Et de continuer, de parler shopping dans les souks, de Noël par trente degrés à l’ombre, des filles seins nus à la piscine de l’hôtel, de mosquées magnifiques, des couleurs du désert, d’une famille unie couleur sépia qui sourit devant un palmier enguirlandé.
Moi, j’aime bien les pays froids. D’ailleurs, j’ai décrété unilatéralement que le plus beau pays du monde, c’est l’Écosse.
J’ai un peu peur d’une semaine type club Med.
Je préfèrerais mettre une burka qu’un maillot de bain.
Je me demande si je peux survivre une semaine avec mes parents préférés.
Je pèse tous les éléments en présence, et je réponds ce que j’ai à peu près toujours répondu à mon père. J’attends qu’il se taise et je dis :
- Oui Papa.
- Super. J’ai pris les billets. On décolle le 17, on atterrit le 26. Tu poses tes jours ?
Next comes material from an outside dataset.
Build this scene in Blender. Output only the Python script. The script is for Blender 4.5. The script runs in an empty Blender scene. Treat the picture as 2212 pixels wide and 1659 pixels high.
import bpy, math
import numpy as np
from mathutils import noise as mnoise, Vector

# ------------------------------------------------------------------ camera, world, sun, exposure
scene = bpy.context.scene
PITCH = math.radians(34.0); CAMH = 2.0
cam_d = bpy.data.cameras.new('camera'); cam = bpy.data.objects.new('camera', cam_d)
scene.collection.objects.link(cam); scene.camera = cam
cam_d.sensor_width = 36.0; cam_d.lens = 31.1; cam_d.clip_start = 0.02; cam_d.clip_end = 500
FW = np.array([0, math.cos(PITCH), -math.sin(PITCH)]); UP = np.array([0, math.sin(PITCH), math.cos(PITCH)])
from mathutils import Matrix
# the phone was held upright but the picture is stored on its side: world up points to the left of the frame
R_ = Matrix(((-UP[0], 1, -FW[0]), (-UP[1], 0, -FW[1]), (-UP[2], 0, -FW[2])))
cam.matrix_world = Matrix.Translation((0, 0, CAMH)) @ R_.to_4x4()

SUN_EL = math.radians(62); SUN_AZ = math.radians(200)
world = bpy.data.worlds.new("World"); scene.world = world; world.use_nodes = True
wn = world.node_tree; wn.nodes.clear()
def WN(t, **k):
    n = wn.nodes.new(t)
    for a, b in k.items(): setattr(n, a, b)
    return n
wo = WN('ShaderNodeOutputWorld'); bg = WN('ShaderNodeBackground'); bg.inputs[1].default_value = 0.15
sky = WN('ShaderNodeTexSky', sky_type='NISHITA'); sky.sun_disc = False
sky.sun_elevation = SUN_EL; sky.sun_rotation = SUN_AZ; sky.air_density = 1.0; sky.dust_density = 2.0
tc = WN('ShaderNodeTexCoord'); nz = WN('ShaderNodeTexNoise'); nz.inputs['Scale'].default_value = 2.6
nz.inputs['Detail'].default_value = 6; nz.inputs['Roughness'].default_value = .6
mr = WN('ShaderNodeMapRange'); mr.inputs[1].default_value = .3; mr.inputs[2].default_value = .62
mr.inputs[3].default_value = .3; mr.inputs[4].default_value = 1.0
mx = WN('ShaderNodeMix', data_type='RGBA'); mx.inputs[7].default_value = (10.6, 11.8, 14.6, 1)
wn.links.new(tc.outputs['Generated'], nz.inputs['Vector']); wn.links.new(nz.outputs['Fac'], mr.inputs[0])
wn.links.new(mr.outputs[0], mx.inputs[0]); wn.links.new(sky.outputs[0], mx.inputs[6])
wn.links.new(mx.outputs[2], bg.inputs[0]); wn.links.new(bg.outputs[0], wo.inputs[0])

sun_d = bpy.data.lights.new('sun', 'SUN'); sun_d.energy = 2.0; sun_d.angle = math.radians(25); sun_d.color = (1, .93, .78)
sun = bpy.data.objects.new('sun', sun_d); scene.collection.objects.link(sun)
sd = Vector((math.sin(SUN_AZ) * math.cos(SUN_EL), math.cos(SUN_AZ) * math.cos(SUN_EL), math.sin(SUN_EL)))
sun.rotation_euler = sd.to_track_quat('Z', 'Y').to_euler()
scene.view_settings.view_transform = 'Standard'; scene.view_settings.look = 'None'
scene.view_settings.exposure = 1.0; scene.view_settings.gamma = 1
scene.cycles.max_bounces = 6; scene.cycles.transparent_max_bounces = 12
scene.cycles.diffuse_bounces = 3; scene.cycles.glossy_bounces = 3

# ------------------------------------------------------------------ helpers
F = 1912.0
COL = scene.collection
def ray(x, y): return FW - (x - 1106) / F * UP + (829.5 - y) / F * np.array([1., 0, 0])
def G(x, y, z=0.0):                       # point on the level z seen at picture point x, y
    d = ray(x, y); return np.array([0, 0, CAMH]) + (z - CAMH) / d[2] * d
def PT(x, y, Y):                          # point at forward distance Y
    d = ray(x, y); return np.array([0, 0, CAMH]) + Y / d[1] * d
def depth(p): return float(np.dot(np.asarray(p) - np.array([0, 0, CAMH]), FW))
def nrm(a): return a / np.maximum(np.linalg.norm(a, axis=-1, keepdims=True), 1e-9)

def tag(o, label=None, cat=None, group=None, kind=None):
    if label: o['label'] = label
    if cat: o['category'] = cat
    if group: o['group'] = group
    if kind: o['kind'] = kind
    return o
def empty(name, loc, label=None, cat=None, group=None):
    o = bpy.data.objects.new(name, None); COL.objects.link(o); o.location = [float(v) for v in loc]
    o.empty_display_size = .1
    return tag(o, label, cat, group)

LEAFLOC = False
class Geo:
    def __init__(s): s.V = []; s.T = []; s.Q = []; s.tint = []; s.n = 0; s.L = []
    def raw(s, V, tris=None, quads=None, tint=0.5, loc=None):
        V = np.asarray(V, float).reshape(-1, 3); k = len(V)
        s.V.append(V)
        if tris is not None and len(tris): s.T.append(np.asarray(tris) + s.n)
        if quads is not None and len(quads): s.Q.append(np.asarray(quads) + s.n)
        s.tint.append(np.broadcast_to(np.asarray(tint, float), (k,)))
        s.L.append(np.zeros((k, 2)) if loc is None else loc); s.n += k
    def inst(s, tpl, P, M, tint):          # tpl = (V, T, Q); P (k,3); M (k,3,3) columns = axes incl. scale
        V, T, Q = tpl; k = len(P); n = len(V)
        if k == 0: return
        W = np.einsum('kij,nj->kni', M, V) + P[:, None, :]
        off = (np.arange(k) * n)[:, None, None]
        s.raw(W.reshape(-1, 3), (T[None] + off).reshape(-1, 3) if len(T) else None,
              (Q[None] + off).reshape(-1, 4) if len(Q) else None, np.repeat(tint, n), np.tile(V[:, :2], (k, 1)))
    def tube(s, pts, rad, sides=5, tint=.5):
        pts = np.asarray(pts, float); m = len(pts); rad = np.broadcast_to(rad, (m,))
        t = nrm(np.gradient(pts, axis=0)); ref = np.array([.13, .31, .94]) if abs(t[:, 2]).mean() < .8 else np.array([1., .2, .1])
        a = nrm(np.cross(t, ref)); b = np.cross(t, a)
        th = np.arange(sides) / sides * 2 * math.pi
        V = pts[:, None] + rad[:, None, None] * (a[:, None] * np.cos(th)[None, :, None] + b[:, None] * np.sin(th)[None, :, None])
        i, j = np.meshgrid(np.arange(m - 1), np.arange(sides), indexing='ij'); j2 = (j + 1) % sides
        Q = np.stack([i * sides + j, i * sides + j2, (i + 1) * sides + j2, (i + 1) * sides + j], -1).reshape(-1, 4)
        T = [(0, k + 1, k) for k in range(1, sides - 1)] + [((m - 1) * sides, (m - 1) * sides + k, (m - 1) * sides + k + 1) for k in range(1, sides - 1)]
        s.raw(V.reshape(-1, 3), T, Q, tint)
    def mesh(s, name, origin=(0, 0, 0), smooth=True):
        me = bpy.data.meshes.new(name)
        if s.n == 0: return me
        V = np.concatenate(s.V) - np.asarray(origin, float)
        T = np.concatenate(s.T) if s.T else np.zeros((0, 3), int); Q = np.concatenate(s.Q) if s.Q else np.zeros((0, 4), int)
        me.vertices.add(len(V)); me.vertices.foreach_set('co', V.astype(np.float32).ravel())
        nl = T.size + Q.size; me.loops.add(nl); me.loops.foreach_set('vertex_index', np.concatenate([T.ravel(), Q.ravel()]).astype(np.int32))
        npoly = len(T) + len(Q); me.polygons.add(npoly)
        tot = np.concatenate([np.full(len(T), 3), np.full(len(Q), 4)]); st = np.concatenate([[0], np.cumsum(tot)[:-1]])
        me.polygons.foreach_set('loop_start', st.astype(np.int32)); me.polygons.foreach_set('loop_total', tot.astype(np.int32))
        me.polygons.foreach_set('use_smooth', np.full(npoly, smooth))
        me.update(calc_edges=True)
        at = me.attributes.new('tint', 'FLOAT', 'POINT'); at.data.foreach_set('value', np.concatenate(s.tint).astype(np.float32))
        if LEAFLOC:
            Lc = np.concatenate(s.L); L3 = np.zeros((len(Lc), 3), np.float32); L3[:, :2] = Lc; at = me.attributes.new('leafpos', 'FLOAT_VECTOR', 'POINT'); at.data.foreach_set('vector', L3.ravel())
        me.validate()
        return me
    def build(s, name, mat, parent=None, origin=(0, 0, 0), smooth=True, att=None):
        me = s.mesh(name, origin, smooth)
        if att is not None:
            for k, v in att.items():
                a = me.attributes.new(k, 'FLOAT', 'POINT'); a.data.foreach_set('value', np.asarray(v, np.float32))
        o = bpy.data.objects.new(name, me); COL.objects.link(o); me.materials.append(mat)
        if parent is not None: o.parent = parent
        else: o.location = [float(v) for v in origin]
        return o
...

Mon père a un art tout particulier pour déguiser ses ordres à grand renfort de points d’interrogation. J’admire.
À ceux qui se demandaient qui je choisis entre mon père et mon patron, je peux maintenant répondre, forte de ma belle expérience toute neuve : entre les deux, c’est mon père qui gagne.
Et j’ai posé ma semaine.
J’ai passé quelques jours à me remettre doucement de mes émotions, et c’est Pierre qui est monté au créneau.
- LBA, qu’il a dit, mes parents demandent si tu veux passer le Nouvel An chez eux. Il y aura de la vraie neige, des vraies montagnes, des vrais oncles et tantes, et un super sapin bien de chez nous. Ça te tente ? Si tu veux pas, tu me le dis, hein.
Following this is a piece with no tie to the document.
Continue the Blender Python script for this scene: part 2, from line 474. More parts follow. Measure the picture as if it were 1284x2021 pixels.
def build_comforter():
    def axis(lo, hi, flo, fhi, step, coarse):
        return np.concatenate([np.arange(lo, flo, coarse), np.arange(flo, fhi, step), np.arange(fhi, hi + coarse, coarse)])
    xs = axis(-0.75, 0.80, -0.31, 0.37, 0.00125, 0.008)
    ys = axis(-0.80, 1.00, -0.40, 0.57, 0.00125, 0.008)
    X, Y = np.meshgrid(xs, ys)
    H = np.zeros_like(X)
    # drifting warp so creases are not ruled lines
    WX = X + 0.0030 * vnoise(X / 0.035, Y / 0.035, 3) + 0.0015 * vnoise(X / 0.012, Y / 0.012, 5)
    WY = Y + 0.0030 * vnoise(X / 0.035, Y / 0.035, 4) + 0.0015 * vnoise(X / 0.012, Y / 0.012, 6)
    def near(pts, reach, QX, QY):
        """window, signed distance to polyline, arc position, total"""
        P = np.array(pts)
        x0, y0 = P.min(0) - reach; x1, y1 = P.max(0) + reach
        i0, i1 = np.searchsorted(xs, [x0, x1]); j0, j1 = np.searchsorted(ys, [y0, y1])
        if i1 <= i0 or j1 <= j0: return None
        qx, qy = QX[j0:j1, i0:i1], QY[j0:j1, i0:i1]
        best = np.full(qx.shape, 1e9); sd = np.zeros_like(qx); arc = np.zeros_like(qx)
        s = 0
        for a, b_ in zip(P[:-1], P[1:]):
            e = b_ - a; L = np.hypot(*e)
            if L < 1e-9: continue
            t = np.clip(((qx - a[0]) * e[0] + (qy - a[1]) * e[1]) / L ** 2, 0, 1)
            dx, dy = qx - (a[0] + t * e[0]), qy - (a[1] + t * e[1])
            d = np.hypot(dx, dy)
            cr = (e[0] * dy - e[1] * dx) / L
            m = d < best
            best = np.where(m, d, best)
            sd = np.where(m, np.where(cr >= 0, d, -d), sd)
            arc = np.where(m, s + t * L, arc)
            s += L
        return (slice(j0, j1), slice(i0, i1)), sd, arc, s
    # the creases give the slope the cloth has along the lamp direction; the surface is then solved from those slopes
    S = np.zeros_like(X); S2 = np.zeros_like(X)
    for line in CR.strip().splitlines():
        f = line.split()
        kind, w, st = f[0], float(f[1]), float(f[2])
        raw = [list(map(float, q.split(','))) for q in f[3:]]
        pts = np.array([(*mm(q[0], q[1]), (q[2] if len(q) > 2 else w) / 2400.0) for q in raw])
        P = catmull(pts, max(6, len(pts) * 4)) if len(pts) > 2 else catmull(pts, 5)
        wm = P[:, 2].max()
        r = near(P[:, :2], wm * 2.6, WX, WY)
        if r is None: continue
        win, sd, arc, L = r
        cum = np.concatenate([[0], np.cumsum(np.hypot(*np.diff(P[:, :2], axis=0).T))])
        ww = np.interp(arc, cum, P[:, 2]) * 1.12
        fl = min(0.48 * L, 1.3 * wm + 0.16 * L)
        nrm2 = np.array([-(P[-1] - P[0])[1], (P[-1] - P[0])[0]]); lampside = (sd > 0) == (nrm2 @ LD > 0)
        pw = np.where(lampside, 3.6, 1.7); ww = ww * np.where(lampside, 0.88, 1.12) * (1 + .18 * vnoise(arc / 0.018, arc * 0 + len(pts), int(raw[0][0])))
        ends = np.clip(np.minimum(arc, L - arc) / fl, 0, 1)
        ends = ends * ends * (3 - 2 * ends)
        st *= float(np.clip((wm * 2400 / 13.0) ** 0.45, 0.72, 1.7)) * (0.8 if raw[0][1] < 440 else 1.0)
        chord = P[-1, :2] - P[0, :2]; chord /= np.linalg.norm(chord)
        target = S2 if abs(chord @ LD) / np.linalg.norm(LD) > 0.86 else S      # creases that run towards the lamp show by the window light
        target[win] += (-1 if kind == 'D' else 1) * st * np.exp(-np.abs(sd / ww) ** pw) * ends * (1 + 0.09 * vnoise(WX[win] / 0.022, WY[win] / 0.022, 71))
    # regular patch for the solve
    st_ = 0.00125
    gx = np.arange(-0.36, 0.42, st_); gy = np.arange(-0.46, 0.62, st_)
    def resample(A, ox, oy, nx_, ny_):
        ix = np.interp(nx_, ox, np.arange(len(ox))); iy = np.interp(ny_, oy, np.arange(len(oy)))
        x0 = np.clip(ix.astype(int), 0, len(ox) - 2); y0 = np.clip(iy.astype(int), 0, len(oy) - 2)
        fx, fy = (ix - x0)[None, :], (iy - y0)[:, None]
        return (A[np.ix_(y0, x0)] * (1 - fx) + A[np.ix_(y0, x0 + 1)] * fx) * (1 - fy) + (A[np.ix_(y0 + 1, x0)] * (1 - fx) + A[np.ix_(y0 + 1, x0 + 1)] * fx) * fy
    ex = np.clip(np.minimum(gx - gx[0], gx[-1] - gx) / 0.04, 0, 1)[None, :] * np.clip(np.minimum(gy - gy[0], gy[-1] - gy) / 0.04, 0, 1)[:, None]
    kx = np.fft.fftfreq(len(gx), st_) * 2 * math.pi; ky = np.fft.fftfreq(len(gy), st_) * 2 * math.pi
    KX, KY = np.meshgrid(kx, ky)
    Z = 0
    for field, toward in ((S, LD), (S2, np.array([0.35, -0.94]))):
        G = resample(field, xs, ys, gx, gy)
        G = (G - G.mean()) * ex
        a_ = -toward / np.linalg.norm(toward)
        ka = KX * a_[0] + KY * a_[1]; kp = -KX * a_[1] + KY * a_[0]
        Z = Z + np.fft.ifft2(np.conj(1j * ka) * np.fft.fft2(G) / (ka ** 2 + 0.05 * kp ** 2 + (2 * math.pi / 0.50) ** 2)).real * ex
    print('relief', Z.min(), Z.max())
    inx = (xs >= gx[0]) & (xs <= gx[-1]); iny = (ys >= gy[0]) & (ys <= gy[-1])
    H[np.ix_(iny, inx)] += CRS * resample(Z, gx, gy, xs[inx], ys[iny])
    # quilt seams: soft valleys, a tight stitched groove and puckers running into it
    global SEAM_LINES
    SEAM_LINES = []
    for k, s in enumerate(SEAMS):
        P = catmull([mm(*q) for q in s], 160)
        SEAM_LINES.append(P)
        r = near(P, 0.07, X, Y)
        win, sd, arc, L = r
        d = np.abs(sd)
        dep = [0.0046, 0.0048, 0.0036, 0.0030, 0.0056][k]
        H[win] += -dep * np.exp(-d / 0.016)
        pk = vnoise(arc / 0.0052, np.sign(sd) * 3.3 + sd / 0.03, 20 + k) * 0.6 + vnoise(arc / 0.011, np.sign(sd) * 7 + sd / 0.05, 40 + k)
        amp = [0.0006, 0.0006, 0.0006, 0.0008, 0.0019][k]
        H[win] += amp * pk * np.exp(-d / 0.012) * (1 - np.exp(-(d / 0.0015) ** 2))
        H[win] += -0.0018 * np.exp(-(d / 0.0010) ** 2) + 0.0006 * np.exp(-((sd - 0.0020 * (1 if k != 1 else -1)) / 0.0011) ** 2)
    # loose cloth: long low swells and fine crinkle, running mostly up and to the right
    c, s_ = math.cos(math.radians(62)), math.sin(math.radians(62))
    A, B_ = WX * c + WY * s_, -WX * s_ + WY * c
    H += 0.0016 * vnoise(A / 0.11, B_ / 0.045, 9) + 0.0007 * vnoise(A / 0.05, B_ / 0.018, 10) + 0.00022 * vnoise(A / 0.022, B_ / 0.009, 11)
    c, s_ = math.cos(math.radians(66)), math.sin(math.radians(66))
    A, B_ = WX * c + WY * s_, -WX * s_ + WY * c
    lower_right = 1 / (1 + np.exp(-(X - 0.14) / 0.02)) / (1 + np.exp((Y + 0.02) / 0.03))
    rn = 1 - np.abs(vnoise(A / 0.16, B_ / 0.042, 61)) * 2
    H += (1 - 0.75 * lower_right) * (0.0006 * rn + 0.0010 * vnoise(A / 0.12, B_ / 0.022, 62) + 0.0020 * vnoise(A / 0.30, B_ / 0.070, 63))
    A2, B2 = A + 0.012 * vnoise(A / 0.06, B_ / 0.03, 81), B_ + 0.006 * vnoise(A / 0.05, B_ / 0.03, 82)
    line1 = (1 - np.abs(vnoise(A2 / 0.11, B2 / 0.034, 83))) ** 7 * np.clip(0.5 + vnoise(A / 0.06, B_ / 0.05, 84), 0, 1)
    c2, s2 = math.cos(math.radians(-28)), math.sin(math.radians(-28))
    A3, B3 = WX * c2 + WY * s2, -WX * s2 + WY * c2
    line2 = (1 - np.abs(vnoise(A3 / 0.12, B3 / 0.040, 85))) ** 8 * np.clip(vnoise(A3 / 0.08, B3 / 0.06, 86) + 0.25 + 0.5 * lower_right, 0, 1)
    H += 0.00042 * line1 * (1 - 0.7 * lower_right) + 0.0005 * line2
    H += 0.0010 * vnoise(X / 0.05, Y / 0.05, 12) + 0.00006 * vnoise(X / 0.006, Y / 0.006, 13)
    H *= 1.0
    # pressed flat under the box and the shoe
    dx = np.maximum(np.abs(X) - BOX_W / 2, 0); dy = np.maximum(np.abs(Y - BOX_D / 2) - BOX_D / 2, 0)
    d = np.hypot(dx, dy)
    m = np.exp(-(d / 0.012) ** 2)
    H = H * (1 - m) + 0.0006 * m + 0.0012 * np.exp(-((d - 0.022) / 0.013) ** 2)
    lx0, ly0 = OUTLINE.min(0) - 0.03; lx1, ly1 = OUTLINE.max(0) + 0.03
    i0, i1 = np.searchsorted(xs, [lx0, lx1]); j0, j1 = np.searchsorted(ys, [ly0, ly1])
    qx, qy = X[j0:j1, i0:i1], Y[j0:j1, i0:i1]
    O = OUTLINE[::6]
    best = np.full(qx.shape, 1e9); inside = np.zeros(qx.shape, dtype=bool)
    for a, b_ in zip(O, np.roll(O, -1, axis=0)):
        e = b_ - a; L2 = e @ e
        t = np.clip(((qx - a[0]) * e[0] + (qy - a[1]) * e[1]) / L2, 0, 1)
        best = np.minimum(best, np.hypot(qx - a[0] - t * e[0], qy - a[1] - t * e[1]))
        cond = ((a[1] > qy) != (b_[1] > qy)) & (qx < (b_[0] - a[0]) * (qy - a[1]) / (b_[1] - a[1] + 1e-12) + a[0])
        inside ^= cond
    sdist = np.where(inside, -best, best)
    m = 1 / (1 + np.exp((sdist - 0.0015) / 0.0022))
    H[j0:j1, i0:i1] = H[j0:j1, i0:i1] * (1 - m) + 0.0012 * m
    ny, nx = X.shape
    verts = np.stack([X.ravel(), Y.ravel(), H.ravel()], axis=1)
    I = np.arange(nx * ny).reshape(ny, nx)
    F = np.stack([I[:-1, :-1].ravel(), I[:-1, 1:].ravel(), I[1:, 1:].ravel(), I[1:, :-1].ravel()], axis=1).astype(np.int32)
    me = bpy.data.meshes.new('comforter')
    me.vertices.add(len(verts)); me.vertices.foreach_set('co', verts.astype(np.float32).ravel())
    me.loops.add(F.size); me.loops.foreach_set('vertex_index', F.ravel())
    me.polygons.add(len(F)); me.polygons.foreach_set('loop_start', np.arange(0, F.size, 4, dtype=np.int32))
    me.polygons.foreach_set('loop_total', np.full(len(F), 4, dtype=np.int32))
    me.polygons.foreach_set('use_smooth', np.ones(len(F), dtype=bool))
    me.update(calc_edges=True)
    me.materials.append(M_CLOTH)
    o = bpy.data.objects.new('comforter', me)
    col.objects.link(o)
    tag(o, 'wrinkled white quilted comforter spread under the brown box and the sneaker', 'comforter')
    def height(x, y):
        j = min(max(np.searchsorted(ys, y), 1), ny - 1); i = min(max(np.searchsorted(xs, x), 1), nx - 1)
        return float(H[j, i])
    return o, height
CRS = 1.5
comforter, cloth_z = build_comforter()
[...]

Pierre a un avantage sur mon père. Lui, il ne me parle pas au téléphone. Il est devant moi.
À son regard au moment de dire « Si tu veux pas, tu me le dis, hein », j’ai su que si je refusais, je foutais sa vie en l’air.
- D’accord, j’ai répondu. Faut vérifier quand même quel soir c’est le Nouvel An, parce que si c’est en semaine… Tu crois que je peux faire l’aller-retour en train dans la nuit ?
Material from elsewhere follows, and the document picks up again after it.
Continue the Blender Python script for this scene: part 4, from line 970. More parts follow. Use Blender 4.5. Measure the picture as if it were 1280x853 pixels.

- C’est un week-end, j’ai vérifié. Et puis, je les ai déjà prévenus que tu posais le 2 janvier, pour rester un jour de plus.
- Ah bon. D’accord.
Et j’ai réussi cet exploit : j’ai rempli deux feuilles roses dans la même semaine.
Je suis allée voir Big-Boss numéro 2 deux fois, avec mon bout de papier tremblotant dans ma main, pour quémander une signature.
Je suis vraiment en train de devenir une grande fille.
Plus que dix heures, et je suis en vacances.
Plus que 600 minutes.
Plus que 36000 secondes.
Je crois que je vais jouir.
Pour être tout à fait heureuse, c’est pas compliqué, il ne me manque plus qu’une seule chose. Il faut simplement que le petit Papa Noël descende du ciel et dépose dans mes souliers un boulot passionnant et bien payé.
Je crois que ça n’est pas vraiment gagné.
[1] Non, pas Big-Boss, un autre. Ils sont plusieurs connards, figurez-vous. Mais après enquête, tous avec un lien de parenté.
[2] Je reformule : j’espérais qu’il allait finir avant le début de mes vacances.
Promis, c’est ma dernière note de bas de page. Pour aujourd’hui.